Boone, though, appears to have filed those comments away as motivation.

“They won the World Series,” Boone added. “We didn’t play our best and they’re flying high right now. We’ll try and get back to that stage and hopefully punch through.”

Whether New York has positioned itself to “punch through” in 2025 is a matter of some debate, especially after replacing Juan Soto with Cody Bellinger, Paul Goldschmidt and a whole lot of question marks about the team’s infield. At least one very prominent former Yankee, though, has no problem with the job Cashman has done retooling his team this winter: Derek Jeter.

 ”They did a good job,” Jeter said of the team’s offseason so far. “You always want to try to improve your team. I’m sure you ask anyone in the organization, they have improved as a whole. The great thing about playing for the Yankees is pretty much every season you have an opportunity to get to the postseason.”

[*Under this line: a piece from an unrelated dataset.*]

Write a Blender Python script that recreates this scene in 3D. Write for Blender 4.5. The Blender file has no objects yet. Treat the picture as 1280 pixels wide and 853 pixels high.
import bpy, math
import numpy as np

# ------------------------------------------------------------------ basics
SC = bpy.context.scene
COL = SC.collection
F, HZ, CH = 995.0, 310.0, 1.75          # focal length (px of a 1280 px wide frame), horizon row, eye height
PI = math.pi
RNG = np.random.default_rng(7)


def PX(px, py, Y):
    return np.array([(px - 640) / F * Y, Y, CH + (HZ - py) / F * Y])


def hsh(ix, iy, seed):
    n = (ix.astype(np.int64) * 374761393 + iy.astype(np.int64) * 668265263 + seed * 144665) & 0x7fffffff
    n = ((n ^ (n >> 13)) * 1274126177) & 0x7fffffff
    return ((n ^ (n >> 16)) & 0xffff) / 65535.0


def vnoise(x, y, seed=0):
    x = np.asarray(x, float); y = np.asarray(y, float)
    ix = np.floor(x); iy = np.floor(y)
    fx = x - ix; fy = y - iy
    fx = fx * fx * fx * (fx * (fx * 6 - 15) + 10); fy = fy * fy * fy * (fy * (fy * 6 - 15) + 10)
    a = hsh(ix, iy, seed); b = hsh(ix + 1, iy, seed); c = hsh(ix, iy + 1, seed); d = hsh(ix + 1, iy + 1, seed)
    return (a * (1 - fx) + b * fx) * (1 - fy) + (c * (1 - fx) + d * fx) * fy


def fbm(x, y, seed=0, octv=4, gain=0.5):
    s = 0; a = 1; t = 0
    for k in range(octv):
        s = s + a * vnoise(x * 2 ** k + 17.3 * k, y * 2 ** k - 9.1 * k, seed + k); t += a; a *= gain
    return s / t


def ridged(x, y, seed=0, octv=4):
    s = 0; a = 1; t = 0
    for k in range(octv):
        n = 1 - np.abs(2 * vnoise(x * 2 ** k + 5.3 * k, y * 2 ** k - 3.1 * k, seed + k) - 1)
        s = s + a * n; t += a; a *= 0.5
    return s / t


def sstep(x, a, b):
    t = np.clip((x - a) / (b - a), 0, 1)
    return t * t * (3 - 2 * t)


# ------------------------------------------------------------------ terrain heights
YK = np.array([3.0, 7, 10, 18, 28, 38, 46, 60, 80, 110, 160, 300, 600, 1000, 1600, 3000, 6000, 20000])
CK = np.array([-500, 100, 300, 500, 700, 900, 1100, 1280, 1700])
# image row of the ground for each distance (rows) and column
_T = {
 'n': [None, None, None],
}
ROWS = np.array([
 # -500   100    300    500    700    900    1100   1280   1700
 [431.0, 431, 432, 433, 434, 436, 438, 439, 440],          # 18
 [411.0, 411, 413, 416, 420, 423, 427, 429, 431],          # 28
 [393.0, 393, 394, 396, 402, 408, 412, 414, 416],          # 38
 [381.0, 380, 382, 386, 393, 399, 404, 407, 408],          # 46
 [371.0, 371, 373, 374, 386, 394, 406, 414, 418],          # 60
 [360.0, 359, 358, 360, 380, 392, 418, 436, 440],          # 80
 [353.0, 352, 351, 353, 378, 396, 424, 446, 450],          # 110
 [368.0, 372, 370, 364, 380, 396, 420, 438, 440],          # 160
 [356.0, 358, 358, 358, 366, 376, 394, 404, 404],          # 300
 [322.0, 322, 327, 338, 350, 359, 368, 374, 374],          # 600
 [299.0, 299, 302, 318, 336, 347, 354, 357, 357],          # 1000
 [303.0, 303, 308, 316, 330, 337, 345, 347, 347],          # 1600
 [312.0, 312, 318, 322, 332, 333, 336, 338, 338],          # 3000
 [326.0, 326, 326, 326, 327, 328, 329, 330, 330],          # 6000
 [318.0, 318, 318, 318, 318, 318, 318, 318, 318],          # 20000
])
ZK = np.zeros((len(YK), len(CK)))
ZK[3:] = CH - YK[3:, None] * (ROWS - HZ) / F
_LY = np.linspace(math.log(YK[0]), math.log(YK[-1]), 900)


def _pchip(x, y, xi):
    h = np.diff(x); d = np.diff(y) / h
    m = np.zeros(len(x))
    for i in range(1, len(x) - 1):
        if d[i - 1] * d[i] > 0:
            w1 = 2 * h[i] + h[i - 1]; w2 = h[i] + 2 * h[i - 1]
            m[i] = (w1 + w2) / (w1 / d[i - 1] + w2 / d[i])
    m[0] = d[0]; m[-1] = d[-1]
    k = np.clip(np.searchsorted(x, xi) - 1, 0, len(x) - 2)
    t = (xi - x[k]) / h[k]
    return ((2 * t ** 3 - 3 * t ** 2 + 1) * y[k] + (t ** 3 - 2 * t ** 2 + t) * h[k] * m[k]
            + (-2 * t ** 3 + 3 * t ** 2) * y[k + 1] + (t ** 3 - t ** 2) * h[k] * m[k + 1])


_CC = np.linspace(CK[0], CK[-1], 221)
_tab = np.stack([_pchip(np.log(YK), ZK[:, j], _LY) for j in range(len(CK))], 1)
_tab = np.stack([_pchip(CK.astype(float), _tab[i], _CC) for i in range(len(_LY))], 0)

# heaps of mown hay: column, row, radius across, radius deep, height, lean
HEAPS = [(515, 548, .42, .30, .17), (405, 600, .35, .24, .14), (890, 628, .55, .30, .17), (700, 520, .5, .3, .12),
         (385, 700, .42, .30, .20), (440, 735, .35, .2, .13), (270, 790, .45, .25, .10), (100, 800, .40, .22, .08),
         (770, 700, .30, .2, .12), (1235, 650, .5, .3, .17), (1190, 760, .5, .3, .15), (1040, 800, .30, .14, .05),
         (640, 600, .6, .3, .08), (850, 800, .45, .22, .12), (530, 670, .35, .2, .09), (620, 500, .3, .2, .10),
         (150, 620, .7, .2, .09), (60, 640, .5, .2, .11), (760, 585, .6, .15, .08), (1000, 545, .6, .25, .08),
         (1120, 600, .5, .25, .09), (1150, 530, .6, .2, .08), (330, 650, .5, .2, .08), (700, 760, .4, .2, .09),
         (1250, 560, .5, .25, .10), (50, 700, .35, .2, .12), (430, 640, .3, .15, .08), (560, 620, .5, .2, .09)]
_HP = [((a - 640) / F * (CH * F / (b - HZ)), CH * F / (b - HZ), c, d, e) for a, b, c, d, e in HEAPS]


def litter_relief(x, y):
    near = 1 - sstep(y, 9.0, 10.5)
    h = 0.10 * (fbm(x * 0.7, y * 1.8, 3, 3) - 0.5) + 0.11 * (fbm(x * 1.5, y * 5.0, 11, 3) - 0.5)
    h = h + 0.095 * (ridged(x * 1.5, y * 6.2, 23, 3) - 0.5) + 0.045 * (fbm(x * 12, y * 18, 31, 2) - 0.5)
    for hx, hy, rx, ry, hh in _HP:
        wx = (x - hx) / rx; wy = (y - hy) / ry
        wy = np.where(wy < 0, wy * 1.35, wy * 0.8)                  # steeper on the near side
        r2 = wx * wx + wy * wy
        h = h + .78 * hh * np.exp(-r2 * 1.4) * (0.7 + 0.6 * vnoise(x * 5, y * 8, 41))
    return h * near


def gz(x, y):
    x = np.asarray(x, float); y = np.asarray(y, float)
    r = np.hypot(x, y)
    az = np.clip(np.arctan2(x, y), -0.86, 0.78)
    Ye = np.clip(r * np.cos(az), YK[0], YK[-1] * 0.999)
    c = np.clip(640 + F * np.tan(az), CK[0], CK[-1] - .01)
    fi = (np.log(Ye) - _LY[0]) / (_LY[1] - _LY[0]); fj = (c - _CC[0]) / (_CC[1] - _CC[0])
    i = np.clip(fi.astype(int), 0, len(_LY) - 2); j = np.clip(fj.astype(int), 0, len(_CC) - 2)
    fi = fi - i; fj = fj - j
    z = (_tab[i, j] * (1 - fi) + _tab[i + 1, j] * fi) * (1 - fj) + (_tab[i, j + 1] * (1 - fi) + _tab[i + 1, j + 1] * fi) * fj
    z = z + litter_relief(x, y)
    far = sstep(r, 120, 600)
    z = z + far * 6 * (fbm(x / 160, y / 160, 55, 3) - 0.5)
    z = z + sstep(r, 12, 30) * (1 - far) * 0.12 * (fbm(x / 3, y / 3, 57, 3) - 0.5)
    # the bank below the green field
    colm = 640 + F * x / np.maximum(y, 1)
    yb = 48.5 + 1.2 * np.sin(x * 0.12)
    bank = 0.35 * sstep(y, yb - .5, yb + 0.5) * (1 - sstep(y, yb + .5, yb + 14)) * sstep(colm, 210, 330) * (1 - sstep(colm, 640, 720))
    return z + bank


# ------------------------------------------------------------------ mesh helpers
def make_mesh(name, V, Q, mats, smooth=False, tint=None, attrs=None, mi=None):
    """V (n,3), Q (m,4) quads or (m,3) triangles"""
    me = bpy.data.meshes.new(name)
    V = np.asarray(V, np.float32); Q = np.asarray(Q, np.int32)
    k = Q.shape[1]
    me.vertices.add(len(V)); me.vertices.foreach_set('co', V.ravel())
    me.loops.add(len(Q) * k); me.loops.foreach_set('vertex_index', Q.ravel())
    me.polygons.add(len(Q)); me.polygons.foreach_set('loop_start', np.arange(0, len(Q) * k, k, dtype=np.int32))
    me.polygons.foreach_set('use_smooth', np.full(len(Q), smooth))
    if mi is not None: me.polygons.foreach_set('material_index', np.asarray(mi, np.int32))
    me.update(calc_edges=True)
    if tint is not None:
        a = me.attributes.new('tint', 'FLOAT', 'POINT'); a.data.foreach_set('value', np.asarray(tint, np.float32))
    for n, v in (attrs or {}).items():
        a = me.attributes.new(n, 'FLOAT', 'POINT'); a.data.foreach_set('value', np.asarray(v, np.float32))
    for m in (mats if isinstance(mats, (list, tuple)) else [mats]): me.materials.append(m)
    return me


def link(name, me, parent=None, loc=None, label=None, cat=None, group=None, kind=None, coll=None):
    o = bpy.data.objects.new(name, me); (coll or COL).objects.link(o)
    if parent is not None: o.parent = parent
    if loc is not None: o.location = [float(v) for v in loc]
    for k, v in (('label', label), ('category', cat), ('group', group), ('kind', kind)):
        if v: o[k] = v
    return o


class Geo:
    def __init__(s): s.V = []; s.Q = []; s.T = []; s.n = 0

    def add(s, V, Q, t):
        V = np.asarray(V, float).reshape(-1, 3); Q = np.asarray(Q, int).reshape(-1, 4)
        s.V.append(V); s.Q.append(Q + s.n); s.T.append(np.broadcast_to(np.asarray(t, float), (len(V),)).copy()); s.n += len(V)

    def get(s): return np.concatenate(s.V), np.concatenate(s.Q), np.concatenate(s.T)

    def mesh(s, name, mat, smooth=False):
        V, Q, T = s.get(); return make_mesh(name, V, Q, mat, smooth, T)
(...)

The Yankees have publicly insisted that they’re better off now than they were a couple of months ago. But it’s hard to imagine how that could be the case: Yes, the additions of Max Fried and Devin Williams have given the pitching staff a boost, but there’s still a Soto-shaped hole in the lineup behind Aaron Judge, barring some unlikely returns to MVP form from Bellinger and Goldschmidt. And while Gleyber Torres had worn out his welcome by the end of his Yankees tenure, he was still an above-average bat in the infield, which is lightyears better than what New York is currently projected to run out at third base every day.

Of course, Jeter is never going to put his former team on blast publicly. But the complacency here, arguing that the Yankees are in better shape because they should make the postseason pretty comfortably in 2025, is part of what’s put them in this position in the first place.